Castrn Alexandr Mathias

Alexandr Mathias Castrén, a Finnish linguist and ethnologist, was born into the family of a Lutheran pastor in the village of Tervola near the Arctic Circle (the county of Oulu in northern Finland) in 1813. He went to the University of Helsinki in 1830 with the aim of studying classical and oriental languages, adding Finnish language to his program in 1834. After the appearance of the epic Kalevala (1835) compiled by the Finnish linguist E. Lonnrot, Castrén devoted himself more completely to the Finnish language.
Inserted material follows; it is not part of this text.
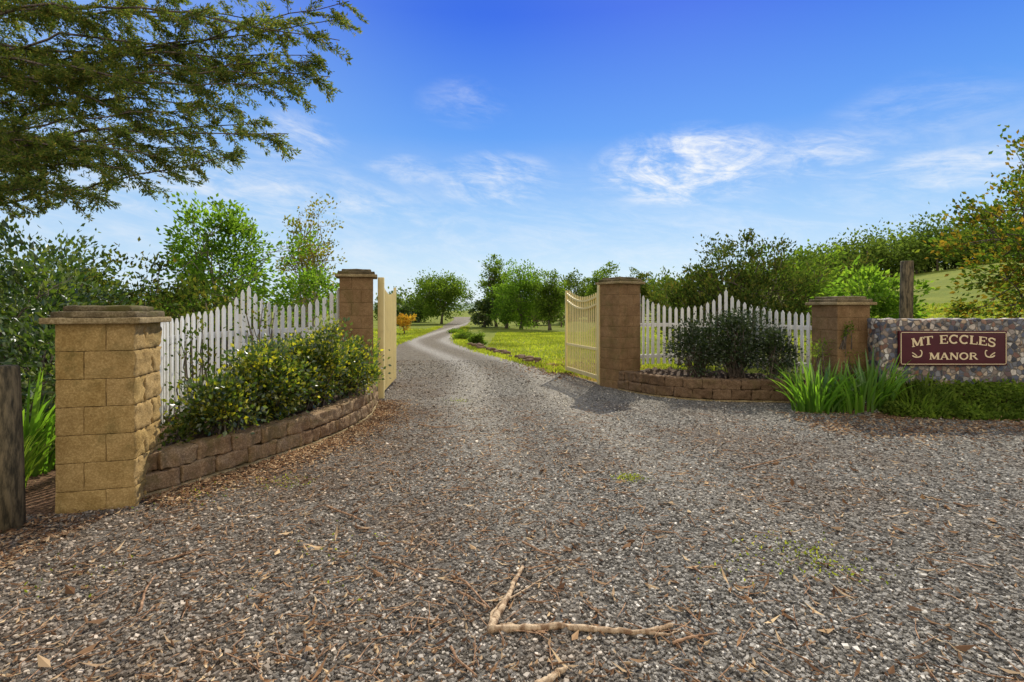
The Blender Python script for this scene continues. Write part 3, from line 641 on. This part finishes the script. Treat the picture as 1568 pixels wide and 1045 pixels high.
# lawn blades
g=G()
def blades(n,fx,fy,hh,ww):
    x=fx(n); y=fy(n); a,b=edges(y); ok=((x<a-0.05)|(x>b+0.05)); x=x[ok]; y=y[ok]; n=len(x)
    p=np.stack([x,y,hgt(x,y)-0.01],-1); leaves(g,p,hh,ww,0,d=np.tile([0,0,1.0],(n,1)),spread=0.5)
blades(30000,lambda n:R.uniform(-1,9,n),lambda n:R.uniform(14,34,n),0.09,0.04)
blades(20000,lambda n:R.uniform(7,24,n),lambda n:R.uniform(9.5,30,n),0.11,0.045)
blades(8000,lambda n:R.uniform(-13,-4.5,n),lambda n:R.uniform(17,40,n),0.11,0.06)
blades(7000,lambda n:R.uniform(1.2,5,n),lambda n:R.uniform(10.8,15,n),0.09,0.02)
# ragged grass along both edges of the drive
for sd_ in (0,1):
    y=R.uniform(12,45,9000); a,b=edges(y); x=(a if sd_==0 else b)+(R.normal(0,0.16,9000)+ (-0.1 if sd_==0 else 0.1)); leaves(g,np.stack([x,y,hgt(x,y)-0.005],-1),0.1,0.035,0,d=np.tile([0,0,1.0],(9000,1)),spread=0.5)
g.build('lawn_grass',[ML_grass])
g=G()
for i in range(46):
    t=R.uniform(); y_=14.2+t*7.5; a,b=edges(np.array([y_])); x_=b[0]+R.uniform(0.1,0.5); s=R.uniform(0.07,0.19)
    rblock(g,(x_,y_,s*0.4),(s*1.5,s*1.2,s),R.uniform(0,3),0,s*0.35,s*0.15,s*0.3,7,seed=i)
g.build('border_rocks',[M_walld])

# leaf litter
g=G()
def litter(n,fx,fy,L,W):
    x=fx(n); y=fy(n); p=np.stack([x,y,hgt(x,y)+0.018+R.uniform(0,0.01,n)],-1); leaves(g,p,L,W,0,flat=0.8)
litter(7500,lambda n:R.normal(-1.4,1.8,n),lambda n:2+R.uniform(0,1,n)**1.3*6,0.036,0.011)
litter(3000,lambda n:R.uniform(-3,5.5,n),lambda n:R.uniform(1.9,6.5,n),0.05,0.014)
litter(1300,lambda n:R.uniform(-3,5.5,n),lambda n:1.9+R.uniform(0,1,n)**1.3*5,0.11,0.014)
litter(160,lambda n:R.uniform(-3,4,n),lambda n:R.uniform(1.9,5,n),0.08,0.035)
litter(6000,lambda n:R.uniform(3.8,12,n),lambda n:np.clip(R.normal(6.6,0.45,n),5.2,7.4),0.055,0.02)
pp=[at(pl,Ll,s) for s in R.uniform(0,Ll,5000)]
off=np.abs(R.normal(0,0.24,5000))+0.02
xx=np.array([q[0][0]+math.sin(q[1])*o_ for q,o_ in zip(pp,off)]); yy=np.array([q[0][1]-math.cos(q[1])*o_ for q,o_ in zip(pp,off)])
leaves(g,np.stack([xx,yy,0.016+R.uniform(0,0.02,5000)],-1),0.042,0.018,0,flat=0.8)
litter(3000,lambda n:R.uniform(-4.6,-2.9,n),lambda n:R.uniform(2.6,3.7,n),0.045,0.016)
litter(4500,lambda n:R.normal(2.0,0.8,n),lambda n:R.normal(13,0.9,n),0.07,0.04)
g.build('leaf_litter',[ML_litter])
g=G()
for (px,py,n,s) in ((1215,848,120,0.12),(1270,875,90,0.1),(962,735,160,0.05),(430,742,90,0.1),(700,615,60,0.1),(1120,880,20,0.1),(500,860,30,0.2),(300,760,60,.15),(90,890,40,.15)):
    Y=1176/(py-475); X=(px-784)/F*Y; q=R.normal(size=(n,2))*[s*1.3,s]; leaves(g,np.stack([X+q[:,0],Y+q[:,1],0.012+R.uniform(0,.02,n)],-1),0.022,0.012,0,d=np.tile([0,0,.6],(n,1)),spread=0.8)
g.build('weeds',[ML_grass])

# sticks
def GP(px,py,z=0.02): Y=F*(H-z)/(py-475); return np.array([(px-784)/F*Y,Y,z])
def stick(g,pts,r0,r1,sides=7):
    p=np.array([GP(*q) for q in pts]); k=len(p); tt=np.linspace(0,k-1,k*5); p2=np.stack([np.interp(tt,np.arange(k),p[:,j]) for j in range(3)],1)
    p2+=R.normal(size=p2.shape)*r0*0.13; p2[:,2]=np.maximum(p2[:,2],0.012+r1*0.6)
    tube(g,p2,np.linspace(r0,r1,len(p2))*R.uniform(0.88,1.12,len(p2)),sides)
g=G()
stick(g,[(752,962,.02),(800,962,.022),(860,958,.024),(930,965,.022),(985,969,.02),(1012,962,.022),(1030,956,.03)],0.017,0.009,9)
stick(g,[(750,965,.02),(758,948,.024),(772,925,.026),(785,898,.024),(800,867,.03)],0.021,0.009,9)
stick(g,[(752,960,.02),(752,940,.022),(768,922,.022),(790,912,.02),(820,893,.02),(862,869,.016)],0.009,0.003)
stick(g,[(985,969,.02),(1025,972,.02),(1040,965,.02)],0.009,0.002)
stick(g,[(800,963,.025),(780,955,.03),(765,957,.03)],0.01,0.004)
g.build('fallen_branch',[M_stick])
g=G(); stick(g,[(822,1052,.02),(845,1037,.022),(866,1022,.025)],0.018,0.01); g.build('fallen_branch',[M_stick])
M_twig=bark('twig',(0.18,0.095,0.05),(0.5,0.31,0.18))
g=G()
for pts in ([(690,882),(712,890),(730,910),(750,932)],[(700,905),(720,915),(745,930)],[(570,852),(610,862),(655,882)],[(214,935),(222,905),(238,880)],[(225,865),(260,856),(305,842)],[(1135,718),(1170,710),(1218,697)],[(690,990),(700,1010),(730,1035)],[(1030,985),(1060,975),(1098,970)],[(640,650),(670,655),(700,652)],[(1460,770),(1480,776),(1500,774)],[(500,775),(540,790),(560,800)],[(1060,868),(1072,876),(1078,880)],[(800,830),(830,845),(850,852)]):
    stick(g,[(a_,b_,.024) for a_,b_ in pts],0.0075,0.004,5)
for i in range(1000):
    y=2+R.uniform()**1.3*5.5; x=R.normal(-0.2,2.1); L=R.uniform(0.04,0.2); a=R.uniform(0,6.28)
    if x<-2.6 and y>3.5: continue
    b=np.array([x,y,0.022]); e2=b+[L*math.cos(a),L*math.sin(a),0.003]; m_=(b+e2)/2+R.normal(size=3)*[.012,.012,0]
    tube(g,[b,m_,e2],[0.0032,0.003,0.0015],4)
g.build('twigs',[M_twig])

# ------------------------------------------------------------ overhanging conifer
g=G(); TB=np.array([-11.0,8.0,0.0])
tp=bend(TB,TB+[0.3,0,13],12,0,0.01); tube(g,tp,np.linspace(0.42,0.08,12),12,0)
ends=[(535,2,7.0),(515,30,7.3),(520,62,6.8),(480,85,7.4),(505,118,6.9),(462,140,7.3),(475,95,7.0),(440,205,6.6),(395,190,7.2),(370,165,7.4),(360,238,6.6),(310,225,7.0),(240,240,6.6),(225,185,7.2),(188,258,6.3),(150,215,6.8),(112,295,6.0),(62,280,6.2),(25,292,5.9),(90,240,6.6),(430,40,7.8),(380,90,7.8),(330,40,7.6),(280,110,7.9),(200,60,8.0),(200,130,7.6),(120,90,8.0),(100,160,7.4),(30,200,6.8),(20,100,7.6),(60,20,8.2),(260,-10,7.8),(350,-40,7.4),(450,-45,7.2),(40,245,6.4),(300,170,6.9),(420,130,6.7)]
TW=[];TD=[]
def limb(e,zoff):
    e=np.array(e); s0=TB+[0.15,0,max(1.0,e[2]+zoff)]
    k=22; t=np.linspace(0,1,k)[:,None]; p=s0+(e-s0)*t; L=np.linalg.norm(e-s0)
    p[:,2]+=(0.04*L*np.sin(math.pi*t))[:,0]; p+=np.cumsum(R.normal(size=p.shape)*0.05,axis=0)*np.sin(math.pi*t)
    tube(g,p,np.linspace(0.03,0.005,k),6,0)
    D=np.gradient(p,axis=0); D=unit(D)
    for i in range(int(k*0.45),k):
        for r_ in range(2 if i%3 else 3):
            f=R.uniform(); b=p[i]*(1-f)+p[max(i-1,0)]*f
            side=R.choice([-1,1]); perp=unit(np.cross(D[i],[0,0,1]))*side
            d=unit(D[i]*R.uniform(0.4,1.2)+perp*R.uniform(0.1,0.9)+np.array([0,0,R.uniform(-0.75,0.5)]))
            l=R.uniform(0.25,0.7)*(1-0.35*(i/k))
            kk=8; tt=np.linspace(0,1,kk)[:,None]; q=b+d*l*tt; q[:,2]-=(0.14*l*tt**2)[:,0]; q+=np.cumsum(R.normal(size=q.shape)*0.008,axis=0)
            tube(g,q,np.linspace(0.006,0.002,kk),4,0)
            dd=unit(np.gradient(q,axis=0)); pl_=unit(np.cross(dd[0],[0,0,1])+R.normal(size=3)*0.5)
            for j in range(1,kk):
                for z_ in (-1,1):
                    d2=unit(dd[j]*0.9+pl_*z_*R.uniform(0.4,1.1)+R.normal(size=3)*0.2)
                    l2=R.uniform(0.08,0.2)*(1.15-j/kk*0.6); n=12
                    u=R.uniform(0,1,(n,1)); TW.append(q[j]+d2*l2*u+R.normal(size=(n,3))*0.011); TD.append(np.tile(d2,(n,1)))
for (px,py,Y) in ends: limb(P(px,py,Y),R.uniform(-1.3,1.0))
for i in range(8):
    a=R.uniform(0.6,5.2); limb(TB+[math.cos(a)*R.uniform(3,5),math.sin(a)*R.uniform(2,4),R.uniform(4,11)],R.uniform(0.3,1))
TW=np.concatenate(TW); TD=np.concatenate(TD); leaves(g,TW,0.055,0.0165,1,d=unit(TD),spread=0.42)
g.build('cypress_tree',[M_bark,ML_con])
print('conifer leaves',len(TW))

# ------------------------------------------------------------ world
w=bpy.data.worlds.new('World'); scene.world=w; w.use_nodes=True; nt=w.node_tree; nt.nodes.clear()
out=N(nt,'ShaderNodeOutputWorld'); bg=N(nt,'ShaderNodeBackground'); nt.links.new(bg.outputs[0],out.inputs[0])
S=0.13; bg.inputs[1].default_value=S
sky=N(nt,'ShaderNodeTexSky',sky_type='NISHITA'); sky.sun_disc=False; sky.sun_elevation=SUN_EL; sky.sun_rotation=SUN_AZ; sky.air_density=1.0; sky.dust_density=0.4; sky.ozone_density=2.0
tc=N(nt,'ShaderNodeTexCoord'); xyz=N(nt,'ShaderNodeSeparateXYZ'); nt.links.new(tc.outputs['Generated'],xyz.inputs[0])
X,Y,Z=xyz.outputs
az=MA(nt,'ARCTAN2',X,Y); el=MA(nt,'ARCSINE',Z)
k=1/S
grad=RAMP(nt,MA(nt,'DIVIDE',el,0.9,clamp=True),[(0.0,(0.74,0.86,0.95)),(0.08,(0.6,0.79,0.95)),(0.2,(0.34,0.6,0.95)),(0.36,(0.10,0.34,0.92)),(0.58,(0.008,0.125,0.82)),(0.72,(0.01,0.11,0.72)),(1.0,(0.40,0.46,0.52))])  # topmost stop, out of view, greyed as added neutral fill
grad=MIX(nt,MA(nt,'MULTIPLY',MR(nt,az,0.0,-0.9,0,0.5),MR(nt,Y,-0.2,0.2)),grad,(0.48,0.69,0.95))
comb=N(nt,'ShaderNodeCombineXYZ'); nt.links.new(MA(nt,'MULTIPLY',az,2.4),comb.inputs[0]); nt.links.new(MA(nt,'ADD',MA(nt,'MULTIPLY',el,7.5),MA(nt,'MULTIPLY',az,1.1)),comb.inputs[1])
n1=NOISE(nt,comb.outputs[0],1.9,8,0.64,1.6); n2=NOISE(nt,comb.outputs[0],7.0,6,0.7,1.2)
tex=MR(nt,MA(nt,'ADD',MA(nt,'MULTIPLY',n1,0.68),MA(nt,'MULTIPLY',n2,0.32)),0.38,0.74)
def patch(px,py,wx,wy,st):
    a0=math.atan((px-784)/F); e0=math.atan((HY-py)/math.hypot(F,px-784)); wa=wx/F*math.cos(a0)**2; we=wy/F*math.cos(a0)
    da=MA(nt,'POWER',MA(nt,'DIVIDE',MA(nt,'SUBTRACT',az,a0),wa),2.0); de=MA(nt,'POWER',MA(nt,'DIVIDE',MA(nt,'SUBTRACT',el,e0),we),2.0)
    return MR(nt,MA(nt,'ADD',da,de),1.0,0.0,0.0,st)
acc=None
for a_ in ((1055,258,185,70,1.6),(1230,245,150,48,1.0),(1450,262,210,44,1.0),(760,280,120,52,0.9),(715,158,90,40,0.3),(380,300,420,70,0.8),(450,215,100,50,.7),(180,250,240,70,0.8),(1400,190,200,80,.3),(620,262,80,28,.6)):
    q=patch(*a_); acc=q if acc is None else MA(nt,'MAXIMUM',acc,q)
cl=MA(nt,'MULTIPLY',acc,tex,clamp=True)
lowst=MA(nt,'MULTIPLY',MR(nt,el,0.34,0.08,0,0.5),tex)
cl=MA(nt,'MAXIMUM',cl,lowst)
grad=MIX(nt,cl,grad,(0.9,0.93,0.97))
# unseen bright fill added to the sky behind the viewpoint for shaded fronts
back=MA(nt,'MULTIPLY',MR(nt,Y,-0.05,-0.5),MR(nt,Z,-0.05,0.1)); grad=MIX(nt,MA(nt,'MULTIPLY',back,0.9),grad,(1.4,1.26,1.04))
gs=MIX(nt,1.0,grad,(k,k,k),'MULTIPLY')
col=MIX(nt,0.9,sky.outputs[0],gs)
nt.links.new(col,bg.inputs[0])
sv=Vector((math.sin(SUN_AZ)*math.cos(SUN_EL),math.cos(SUN_AZ)*math.cos(SUN_EL),math.sin(SUN_EL)))
sl=bpy.data.lights.new('sun','SUN'); sl.energy=5.0; sl.angle=math.radians(0.5); sl.color=(1,0.93,0.8)
so=bpy.data.objects.new('sun',sl); so.rotation_euler=sv.to_track_quat('Z','Y').to_euler(); so.location=(5,20,20); scene.collection.objects.link(so)
cd=bpy.data.cameras.new('camera'); cam=bpy.data.objects.new('camera',cd); scene.collection.objects.link(cam); cam.location=(0,0,H); cam.rotation_euler=(math.radians(90),0,0)
cd.lens=18; cd.sensor_width=36; cd.shift_y=-(522.5-HY)/1568; cd.clip_end=6000; cd.clip_start=0.05
scene.camera=cam
scene.view_settings.view_transform='Standard'; scene.view_settings.look='None'; scene.view_settings.exposure=0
Having obtained his doctorate of philosophy in 1836, Castrén began to study theology, investigate Finnish mythology, and translate Kalevala into Swedish

(published in 1841). A two-month trip to Finnish Lapland together with C.R. Ehrström, a physician in Tornio, in 1838 prompted Castren to study the Lappish language. In 1839, having received a grant from the Finnish Literature Society, he undertook a journey to Finnish and Russian Karelia to collect linguistic and ethnographic material in order to learn more about the old local folk-songs (called runes). In 1839, he earned a doctoral degree for the study of the declensions in the Finnish, Estonian, and Lappish languages.
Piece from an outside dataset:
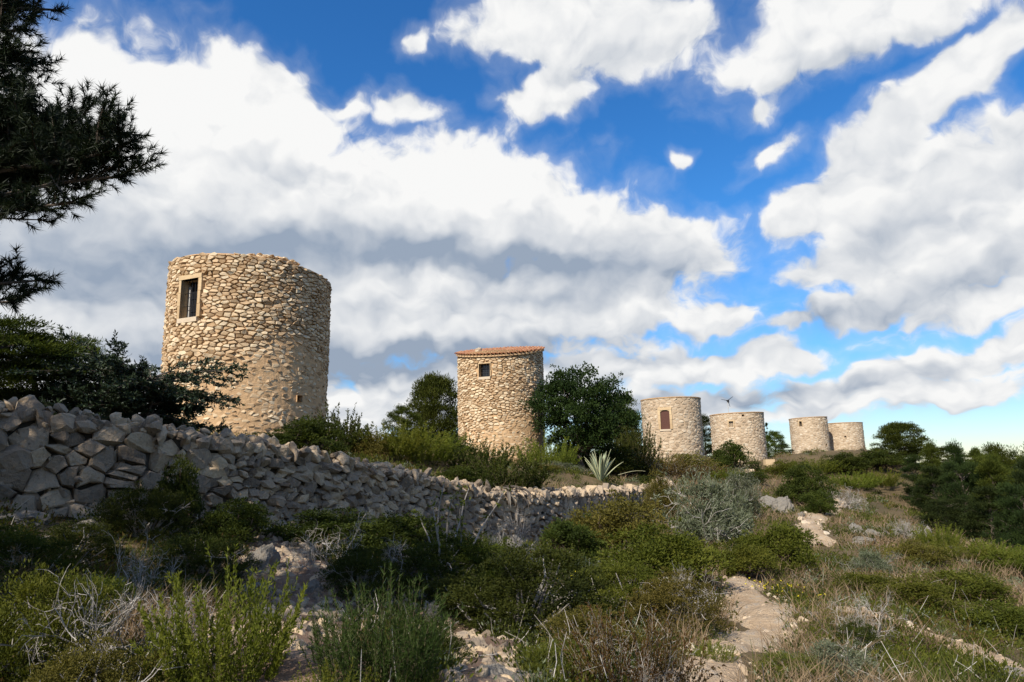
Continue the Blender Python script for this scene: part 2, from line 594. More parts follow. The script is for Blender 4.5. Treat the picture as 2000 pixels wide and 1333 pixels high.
MAT['ochregreen'] = leaf_mat('ochre green leaf', [(0.1, (.050, .045, .010)), (0.5, (.105, .092, .018)), (0.9, (.17, .135, .032))], 0.3)
MAT['drygrass'] = leaf_mat('dry straw', [(0.05, (.12, .085, .055)), (0.4, (.25, .175, .105)), (0.7, (.35, .26, .155)), (0.95, (.19, .17, .065))], 0.3)
MAT['greengrass'] = leaf_mat('green grass', [(0.1, (.045, .066, .011)), (0.5, (.085, .110, .018)), (0.9, (.16, .155, .04))], 0.35)
MAT['pine'] = leaf_mat('pine needles', [(0.1, (.020, .029, .006)), (0.5, (.047, .062, .009)), (0.85, (.088, .10, .015)), (1.0, (.12, .122, .018))], 0.18, 0.65, 0.08)
MAT['pine_dark'] = leaf_mat('blue green needles', [(0.1, (.009, .015, .005)), (0.5, (.021, .032, .008)), (0.9, (.042, .055, .012))], 0.12, 0.65, 0.08)
MAT['pine_near'] = leaf_mat('dark needles', [(0.1, (.006, .011, .004)), (0.5, (.012, .021, .007)), (0.9, (.026, .038, .010))], 0.06, 0.55, 0.2)
MAT['juniper'] = leaf_mat('scale leaf blue green', [(0.1, (.010, .017, .008)), (0.5, (.022, .034, .015)), (0.9, (.042, .058, .024))], 0.08, 0.5, 0.3)
MAT['agave_green'] = leaf_mat('agave grey green', [(0.1, (.16, .21, .13)), (0.9, (.23, .29, .19))], 0.1, 0.5, 0.3)
MAT['agave_cream'] = leaf_mat('agave cream margin', [(0.1, (.48, .47, .26)), (0.9, (.58, .56, .34))], 0.15, 0.5, 0.3)
MAT['agave_dead'] = leaf_mat('withered agave leaf', [(0.1, (.085, .072, .06)), (0.5, (.14, .12, .10)), (0.9, (.20, .175, .14))], 0.0, 0.8, 0.1)
MAT['flower_yellow'] = leaf_mat('yellow petal', [(0.1, (.55, .42, .02)), (0.9, (.65, .52, .04))], 0.3)

# ------------------------------------------------------------------ the lie of the land
def tps(points):
    P = np.array(points, float)
    xy, z = P[:, :2], P[:, 2]
    d = np.linalg.norm(xy[:, None] - xy[None], axis=2)
    K = d ** 2 * np.log(d + 1e-9)
    n = len(P)
    A = np.zeros((n + 3, n + 3))
    A[:n, :n] = K + np.eye(n) * 0.5
    A[:n, n] = 1; A[:n, n + 1:] = xy
    A[n, :n] = 1; A[n + 1:, :n] = xy.T
    w = np.linalg.solve(A, np.concatenate([z, [0, 0, 0]]))

    def f(x, y):
        x = np.asarray(x, float); y = np.asarray(y, float)
        sh = x.shape
        x = x.ravel(); y = y.ravel()
        out = np.empty(len(x))
        for s in range(0, len(x), 40000):
            xs, ys = x[s:s + 40000], y[s:s + 40000]
            d2 = (xs[:, None] - xy[None, :, 0]) ** 2 + (ys[:, None] - xy[None, :, 1]) ** 2
            out[s:s + 40000] = (0.5 * d2 * np.log(d2 + 1e-12)) @ w[:n] + w[n] + w[n + 1] * xs + w[n + 2] * ys
        return out.reshape(sh)
    return f


def pix(px, py, Y):
    p = at(px, py, Y)
    return (p[0], p[1], p[2])


# the terrace wall's line: pixel column, depth, top row, foot row
WALL = [(-420, 8.2, 760, 1030), (-200, 9.3, 770, 1020), (0, 10.2, 792, 1012), (200, 11.0, 825, 1006), (400, 12.3, 852, 1004), (600, 14.5, 884, 1006),
        (800, 17.5, 925, 1030), (1000, 21.5, 966, 1064), (1130, 26.0, 963, 1050), (1220, 30.5, 957, 1018), (1268, 34.0, 955, 1000)]
W_XY = np.array([at(p, 930, y)[:2] for p, y, _, _ in WALL] + [(8.1, 36.2), (8.3, 39.0)])
W_TOP = np.array([at(p, t, y)[2] for p, y, t, _ in WALL] + [-0.95, -0.9])
W_FOOT = np.array([at(p, f, y)[2] for p, y, _, f in WALL] + [-1.9, -1.6])

LOW = [(0, 0, -1.62), (3, 1, -1.7), (-4, 1, -1.5), (0, -8, -1.4), (-10, -8, -0.6), (10, -8, -3.0)]
LOW += [pix(*p) for p in [(1390, 1320, 5.6), (1460, 1200, 10), (1440, 1130, 13.5), (1580, 1040, 24), (1592, 1003, 32), (1600, 950, 50), (1600, 915, 90),
                          (1590, 905, 108), (1480, 905, 78), (1900, 1270, 9.2), (2000, 1330, 7.6), (1740, 1090, 20), (1900, 1180, 13), (1850, 1062, 34),
                          (540, 1330, 4.7), (100, 1300, 4.6), (1000, 1300, 5.4), (900, 1200, 8.4), (1200, 1110, 15), (1760, 905, 82), (1320, 1000, 33), (1690, 1040, 25)]]
LOW += [(x, y, z - 0.06) for (x, y), z in zip(W_XY, W_FOOT)]
LOW += [(34, 40, -7.0), (30, 20, -7.5), (40, 60, -6.5), (50, 85, -7), (22, 12, -5.2), (16, 5, -4.4), (60, 30, -15), (45, 0, -13)]
LOW += [(9, 60, -0.9), (14, 80, -0.2), (40, 112, 0.6), (70, 130, -3), (30, 150, -2), (0, 160, -3), (-60, 160, -2), (110, 60, -24), (100, -40, -24), (0, -120, 2), (-120, 0, 6), (100, 160, -16)]
HIGH = [(x - 0.5, y + 0.9, z - 0.22) for (x, y), z in zip(W_XY, W_TOP)]
HIGH += [pix(480, 852, 27.6), pix(430, 850, 24.0), pix(976, 917, 49.5), pix(1313, 896, 70), pix(1440, 906, 78), pix(1175, 935, 33), pix(1060, 925, 38), pix(800, 890, 27),
         (-20, 30, 2.2), (-14, 17, 1.5), (-25, 15, 1.9), (-30, 60, 3.0), (0, 75, 0.6), (0, 110, 0.5), (-40, 110, 2), (40, 112, 0.6), (14, 80, -0.1), (-60, 160, -2), (0, 160, -3), (-120, 0, 8), (-40, -20, 3)]
f_low, f_high = tps(LOW), tps(HIGH)
W_LINE = np.concatenate([[W_XY[0] + (W_XY[0] - W_XY[1]) * 30], W_XY, [(9.5, 48), (11, 60), (13, 75), (20, 100), (24, 200)]])


def poly_dist(x, y, line):
    """distance to a polyline, side (+ left of it) and running length"""
    x = np.asarray(x, float); y = np.asarray(y, float)
    best = np.full(x.shape, 1e9); side = np.zeros(x.shape); run = np.zeros(x.shape)
    acc = 0.0
    for (ax, ay), (bx, by) in zip(line[:-1], line[1:]):
        dx, dy = bx - ax, by - ay
        l2 = dx * dx + dy * dy
        t = np.clip(((x - ax) * dx + (y - ay) * dy) / l2, 0, 1)
        qx, qy = ax + t * dx, ay + t * dy
        d = np.hypot(x - qx, y - qy)
        cr = dx * (y - ay) - dy * (x - ax)
        m = d < best - 1e-9
        best = np.where(m, d, best); side = np.where(m, np.sign(cr), side); run = np.where(m, acc + t * math.sqrt(l2), run)
        acc += math.sqrt(l2)
    return best, side, run


def smooth01(t):
    t = np.clip(t, 0, 1)
    return t * t * (3 - 2 * t)


def ground_z(x, y, rough=True):
    x = np.asarray(x, float); y = np.asarray(y, float)
    d, s, _ = poly_dist(x, y, W_LINE)
    sd = d * s
    width = np.where(y > 36, np.clip((y - 36) * 0.5, 0, 6) + 0.35, 0.35)
    k = smooth01((sd - 0.30) / width)
    z = f_low(x, y) * (1 - k) + f_high(x, y) * k
    r = np.hypot(x, y)
    far = smooth01((r - 135) / 240)
    z = z * (1 - far) + (-45) * far
    if rough:
        a = np.clip(r / 6, 0.35, 1) * (1 - far)
        z = z + a * (0.28 * vnoise(x / 3.1, y / 3.1, 1) + 0.14 * vnoise(x / 1.2, y / 1.2, 2) + 0.07 * vnoise(x / 0.45, y / 0.45, 3))
    return z


def gz(x, y):
    return float(ground_z(np.array([x]), np.array([y]))[0])


_hs = np.concatenate([np.arange(1.5, 12, 0.05), np.arange(12, 45, 0.15), np.arange(45, 160, 0.5)])


def hit(px, py):
    """where the view through a picture point meets the ground"""
    d = ray(px, py)
    P = d[None] * (_hs / d[1])[:, None]
    below = P[:, 2] < ground_z(P[:, 0], P[:, 1])
    i = int(np.argmax(below)) if below.any() else len(P) - 1
    return P[i]


def stand(px, Y):
    x = at(px, 920, Y)[0]
    return np.array([x, Y, gz(x, Y)])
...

In 1841, Castren and Lönnrot made a trip to (Finnish, Norwegian, and Russian) Lapland and to Russian Karelia, from where Castren, having received money from Finland, went to the tundra inhabited by the Samoyeds of northern Siberia. The trip that started in Arkhangelsk continued through Mezen, the tundra of Timan, the western and southern area of the Timan tundra, and finished at the mouth of the River Ob' in western Siberia in 1844 (then called Obdorsk, at present Salekhard). During this hard trip, Castren fell ill with tuberculosis. In 1844, he compiled the grammar of the Komi language, and in 1845 that of the Mari language.

Owing to the help of the Finnish linguist A.J. Sjögren, a member of the St Petersburg Academy of Sciences, Castren received a grant from the Academy that enabled him to carry out an extensive expedition to western and central Siberia and to Trans-Baikal land in 1845-1849. His traveling companion was the Finnish linguist J.R. Bergstadi. They stopped at Tobolsk, Samarovo, Surgut, Narym, Tomsk, Eniseisk, Turukhansk, and Tolstoi Nos (the northernmost place they visited at the Bay of Enisei), in the regions of Minusinsk and Kansk, at Irkutsk, Kiakhta, Nerchinsk, and several other places. They studied the Khanty, Sel'kup, Ket, Nganasan, Siberian-Tatar, Tungus, and Buryat languages and ethnologies. Castren had prepared the grammar of the Khanty language by 1849. From 1849 to 1851, Castren was an adjunct at the St Petersburg Academy of Sciences while living in Helsinki so that he could systematize the linguistic and ethnographic material collected at the expedition. He published his dissertation on the comparison of the Finno-Ugric, Samoyed, Turkic-Mongolian, and Tungus languages, De affixis personalibus linguarum Altaicarum, in 1849. This allowed him to apply for the post of a professor of the Finnish language and literature at the University of Helsinki in 1850 (he was appointed to the post in 1851).

The material collected by Castren was posthumously edited by the Baltic-German linguist F.A. von Schiefner, a member of the St Petersburg Academy of Sciences, and published in a 12-volume series entitled M.A. Castrens Nordische Reisen und Forschungen (1853-1862). It contains the Khanty grammar, the grammars, and dictionaries of the Samoed languages, the grammars of the Tungus, Buryat, Koibal, Karagassian, and Ket languages, travel accounts, letters, lectures on Finnic mythology, and the ethnology of the Ural-Altaic people and other items.

Castren developed on the theory of the affinity of the Uralic and Altaic languages put forward by the Baltic-German linguist F.J. Wiedemann, a member of the St Petersburg Academy of Sciences since 1858. However, only the kinship of the Finno-Ugric and the Samoyed languages was proven. Castren's contribution is particularly remarkable in the profound investigation of the unknown to Europe, the Samoyed, Turkic-Mongolian, and Tungus languages. Before Castren, many Siberian languages (except the Iakutian and Mandzhurian literary languages) were unknown to Europeans. Castren was the first linguist to study several of them, such as the Khanty, Sel'kup, Ket, Nganasan, Siberian-Tatar, Tungus, and Buryat languages. In addition, he proved that the last-mentioned language had affinity with Mongolian, Turkic, as well as Finno-Ugric languages. A great number of ethnographical data supported Castren's theory of the affinity of the Ural-Altaic languages. The principal conclusion of Castren's theory was that pro alutina-tion, personal affixes, toponymy, and similar ethnography (e.g., nomadism, exogamy) were the features indicating the affinity of the Ural-Altaic languages. Castren supposed that the initial home of the Ural-Altaic languages was the Altai.